Wenn Eltern zusammen bleiben, die sich nicht mehr lieben, so ist das wahrlich schlimmer als eine Scheidung. Die Scheidung ist sozusagen „die Erlösung“ für alle. Das Leid geschieht davor. Natürlich bringt sie erstmal neue Herausforderungen mit sich, aber danach mündet es in Ruhe und inneren Frieden für alle Beteiligten. WENN und hier ganz klar WENN, die Eltern hier reflektiert handeln und die Kinder nicht als Waffe für ihren eigenen Krieg verwenden.

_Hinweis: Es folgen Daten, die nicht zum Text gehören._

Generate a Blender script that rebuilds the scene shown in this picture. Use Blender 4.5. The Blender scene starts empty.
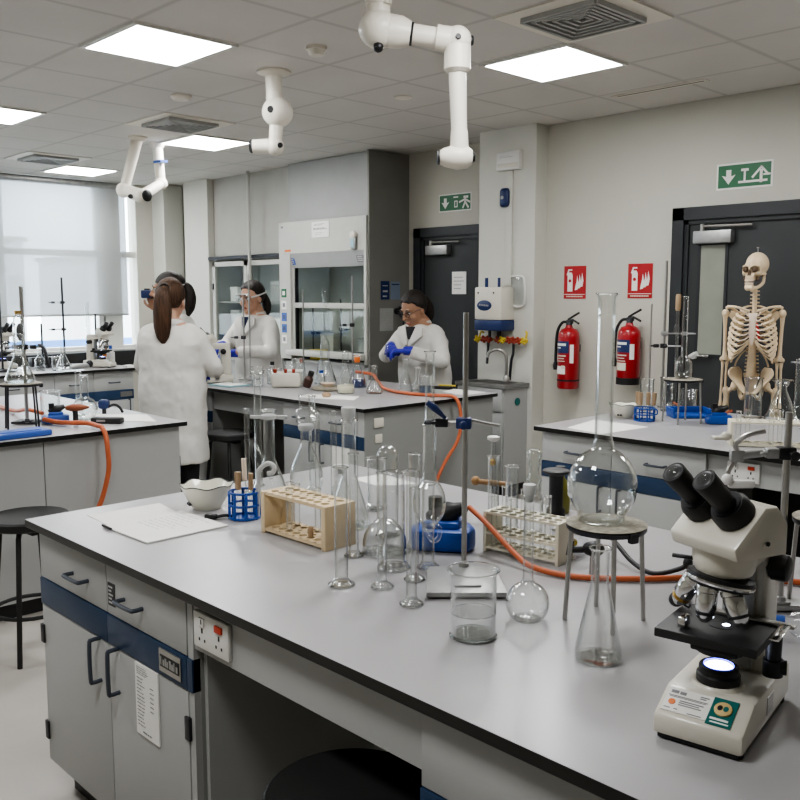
import bpy, bmesh, math, random
from mathutils import Vector, Matrix, Euler
random.seed(7)
PI = math.pi
S = bpy.context.scene
COL = S.collection
V = Vector

# ------------------------------------------------------------------ materials
MATS = {}
def mat(name, color, rough=.5, metal=0., var=.06, vscale=6., bump=0., bscale=60., coat=0., emit=None, estr=0., spec=.5, trans=0., ior=1.45, sss=0., stretch=None):
    """procedural Principled material with a little noise in colour and relief"""
    if name in MATS: return MATS[name]
    m = bpy.data.materials.new(name); m.use_nodes = True
    nt = m.node_tree; N = nt.nodes; L = nt.links
    b = N['Principled BSDF']
    b.inputs['Roughness'].default_value = rough; b.inputs['Metallic'].default_value = metal
    b.inputs['Specular IOR Level'].default_value = spec
    b.inputs['Coat Weight'].default_value = coat
    b.inputs['Transmission Weight'].default_value = trans; b.inputs['IOR'].default_value = ior
    if sss: b.inputs['Subsurface Weight'].default_value = sss; b.inputs['Subsurface Radius'].default_value = (.02, .008, .004)
    tc = N.new('ShaderNodeTexCoord')
    nz = N.new('ShaderNodeTexNoise'); nz.inputs['Scale'].default_value = vscale; nz.inputs['Detail'].default_value = 3
    src = tc.outputs['Object']
    if stretch:      # strands: noise drawn out along the fall of the hair
        mp = N.new('ShaderNodeMapping'); mp.inputs['Scale'].default_value = stretch; L.new(src, mp.inputs['Vector']); src = mp.outputs['Vector']
    L.new(src, nz.inputs['Vector'])
    rp = N.new('ShaderNodeValToRGB')
    c = V(color)
    rp.color_ramp.elements[0].position = .3; rp.color_ramp.elements[1].position = .7
    rp.color_ramp.elements[0].color = (*(c*(1-var)), 1); rp.color_ramp.elements[1].color = (*[min(1, x) for x in c*(1+var)], 1)
    L.new(nz.outputs['Fac'], rp.inputs['Fac']); L.new(rp.outputs['Color'], b.inputs['Base Color'])
    if bump:
        n2 = N.new('ShaderNodeTexNoise'); n2.inputs['Scale'].default_value = bscale; n2.inputs['Detail'].default_value = 4
        L.new(src, n2.inputs['Vector'])
        bp = N.new('ShaderNodeBump'); bp.inputs['Strength'].default_value = bump; bp.inputs['Distance'].default_value = .01
        L.new(n2.outputs['Fac'], bp.inputs['Height']); L.new(bp.outputs['Normal'], b.inputs['Normal'])
    if emit:
        b.inputs['Emission Color'].default_value = (*emit, 1); b.inputs['Emission Strength'].default_value = estr
    MATS[name] = m
    return m

def glass_mat(name, tint=(.99, .994, .992), edge=(.52, .55, .54), refl=.9, rough=.02, base=.04):
    """thin clear glass: sees through face-on, darker and mirror-like where it turns edge-on"""
    m = bpy.data.materials.new(name); m.use_nodes = True
    nt = m.node_tree; N = nt.nodes; L = nt.links
    N.remove(N['Principled BSDF']); out = N['Material Output']
    lw = N.new('ShaderNodeLayerWeight'); lw.inputs['Blend'].default_value = .5
    p4 = N.new('ShaderNodeMath'); p4.operation = 'POWER'; p4.inputs[1].default_value = 2.6; L.new(lw.outputs['Facing'], p4.inputs[0])
    mx = N.new('ShaderNodeMix'); mx.data_type = 'RGBA'
    mx.inputs[6].default_value = (*tint, 1); mx.inputs[7].default_value = (*edge, 1); L.new(p4.outputs[0], mx.inputs[0])
    tr = N.new('ShaderNodeBsdfTransparent'); L.new(mx.outputs[2], tr.inputs['Color'])
    gl = N.new('ShaderNodeBsdfGlossy'); gl.inputs['Roughness'].default_value = rough; gl.inputs['Color'].default_value = (1, 1, 1, 1)
    ma = N.new('ShaderNodeMath'); ma.operation = 'MULTIPLY_ADD'; ma.inputs[1].default_value = refl; ma.inputs[2].default_value = base
    L.new(p4.outputs[0], ma.inputs[0])
    ms = N.new('ShaderNodeMixShader'); L.new(ma.outputs[0], ms.inputs[0]); L.new(tr.outputs[0], ms.inputs[1]); L.new(gl.outputs[0], ms.inputs[2])
    L.new(ms.outputs[0], out.inputs['Surface'])
    MATS[name] = m
    return m

def top_mat(name, top, edge, rough, axis=2, thr=.5):
    """laminate worktop: grey face upward, black core on the edges"""
    m = mat(name, top, rough, var=.05, vscale=3., bump=.02, bscale=400)
    nt = m.node_tree; N = nt.nodes; L = nt.links; b = N['Principled BSDF']
    ge = N.new('ShaderNodeNewGeometry'); sx = N.new('ShaderNodeSeparateXYZ'); L.new(ge.outputs['True Normal'], sx.inputs[0])
    gt = N.new('ShaderNodeMath'); gt.operation = 'GREATER_THAN'; gt.inputs[1].default_value = thr; L.new(sx.outputs[2], gt.inputs[0])
    mx = N.new('ShaderNodeMix'); mx.data_type = 'RGBA'; mx.inputs[6].default_value = (*edge, 1)
    L.new(gt.outputs[0], mx.inputs[0]); L.new(b.inputs['Base Color'].links[0].from_socket, mx.inputs[7]); L.new(mx.outputs[2], b.inputs['Base Color'])
    return m

def ceiling_mat():
    m = mat('ceiling_tiles', (.64, .615, .58), .85, var=.03, vscale=2., bump=.25, bscale=260)
    nt = m.node_tree; N = nt.nodes; L = nt.links; b = N['Principled BSDF']
    ge = N.new('ShaderNodeNewGeometry'); sx = N.new('ShaderNodeSeparateXYZ'); L.new(ge.outputs['Position'], sx.inputs[0])
    def cell(sock, org, size):
        a = N.new('ShaderNodeMath'); a.operation = 'SUBTRACT'; a.inputs[1].default_value = org; L.new(sock, a.inputs[0])
        d = N.new('ShaderNodeMath'); d.operation = 'DIVIDE'; d.inputs[1].default_value = size; L.new(a.outputs[0], d.inputs[0])
        f = N.new('ShaderNodeMath'); f.operation = 'FRACT'; L.new(d.outputs[0], f.inputs[0])
        g = N.new('ShaderNodeMath'); g.operation = 'SUBTRACT'; g.inputs[1].default_value = .5; L.new(f.outputs[0], g.inputs[0])
        h = N.new('ShaderNodeMath'); h.operation = 'ABSOLUTE'; L.new(g.outputs[0], h.inputs[0])
        return h.outputs[0]
    mxm = N.new('ShaderNodeMath'); mxm.operation = 'MAXIMUM'
    L.new(cell(sx.outputs[0], GX-.5*TX+20*-TX, TX), mxm.inputs[0]); L.new(cell(sx.outputs[1], GY-.5*TY+20*-TY, TY), mxm.inputs[1])
    rp = N.new('ShaderNodeValToRGB'); e = rp.color_ramp.elements
    e[0].position = .478; e[0].color = (0, 0, 0, 1); e[1].position = .482; e[1].color = (.22, .22, .22, 1)
    x = e.new(.496); x.color = (.30, .30, .30, 1); y = e.new(.474); y.color = (.30, .30, .30, 1)
    z = e.new(.470); z.color = (0, 0, 0, 1)
    L.new(mxm.outputs[0], rp.inputs[0])
    mx = N.new('ShaderNodeMix'); mx.data_type = 'RGBA'; mx.inputs[7].default_value = (.20, .195, .185, 1)
    L.new(rp.outputs['Color'], mx.inputs[0]); L.new(b.inputs['Base Color'].links[0].from_socket, mx.inputs[6]); L.new(mx.outputs[2], b.inputs['Base Color'])
    return m

def blind_mat():
    m = bpy.data.materials.new('roller_blind_fabric'); m.use_nodes = True
    nt = m.node_tree; N = nt.nodes; L = nt.links; N.remove(N['Principled BSDF'])
    df = N.new('ShaderNodeBsdfDiffuse'); df.inputs['Color'].default_value = (.55, .55, .53, 1)
    tl = N.new('ShaderNodeBsdfTranslucent'); tl.inputs['Color'].default_value = (.34, .342, .335, 1)
    tr = N.new('ShaderNodeBsdfTransparent'); tr.inputs['Color'].default_value = (.93, .96, 1, 1)
    nz = N.new('ShaderNodeTexNoise'); nz.inputs['Scale'].default_value = 500
    a = N.new('ShaderNodeMixShader'); a.inputs[0].default_value = .35; L.new(df.outputs[0], a.inputs[1]); L.new(tl.outputs[0], a.inputs[2])
    mr = N.new('ShaderNodeMapRange'); mr.inputs['To Min'].default_value = BLIND_OPEN-.03; mr.inputs['To Max'].default_value = BLIND_OPEN+.03
    L.new(nz.outputs['Fac'], mr.inputs['Value'])
    c = N.new('ShaderNodeMixShader'); L.new(mr.outputs[0], c.inputs[0]); L.new(a.outputs[0], c.inputs[1]); L.new(tr.outputs[0], c.inputs[2])
    L.new(c.outputs[0], N['Material Output'].inputs['Surface'])
    return m
BLIND_OPEN = .33
GX, GY, TX, TY = -4.37, 2.47, .61, .60       # ceiling grid: one tile centre and the tile size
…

Wie viele Menschen bleiben „der Familie zuliebe zusammen?“
Machen sich Gedanken, was das Umfeld über sie denken würden, wenn sie sich trennen.
Jaaa, man ist der Mittelpunkt, das Gesprächsthema im Dorf- aber wie viele „Familien“ leben denn unglücklich hinter der Fassade „glückliche Familie“. Davon abgesehen, dass es dem Kind völlig falsche Werte von Glück und Liebe vermittelt- gibt es ihm zugleich noch den Glaubenssatz mit auf den Weg, dass es von Wichtigkeit sei, was andere über einem reden und denken.
Heute bin ich froh, dass meine Eltern sich scheiden lassen haben. Ich beide danach glücklich mit neuen Partnern sehen durfte. Sie sich weiterentwickelt haben, anstelle sich gegenseitig zu zerstören. Sie uns gezeigt haben, dass man getrennte Wege gehen darf, wenn die Liebe erlischt. Man drüber stehen muss, was andere reden. Und es final nur um eine Sache geht. Ehrlich glücklich zu sein .
Manchmal wenn wir uns trennen, ist es schmerzhaft. Aber es ist noch niemand an einer Scheidung gestorben. Die Seele aber stirbt, wenn man bei jemandem bleibt, den man nicht mehr liebt und wo man nicht mehr geliebt wird. Und so sterben viele Seelen im Laufe der Jahre auch vielleicht da wo irgendwann noch die goldene Hochzeit gefeiert wird.
Scheidung ist kein Verbrechen. Es ist eine Entscheidung für das eigene Glück und ein Kind kann nur dann glücklich sein, wenn es in die Augen einer glücklichen Mama oder eines glücklichen Papas blickt.
… und irgendwann bekommst Du die Reife zu sagen: Mama, Papa ich vergebe Euch, dass ich ein Scheidungskind sein musste, denn ich weiß, dass ihr mich liebt und wie immer in eurem Leben für mein Bestes entschieden habt. Und dafür liebe ich Euch. Bis heute und für immer.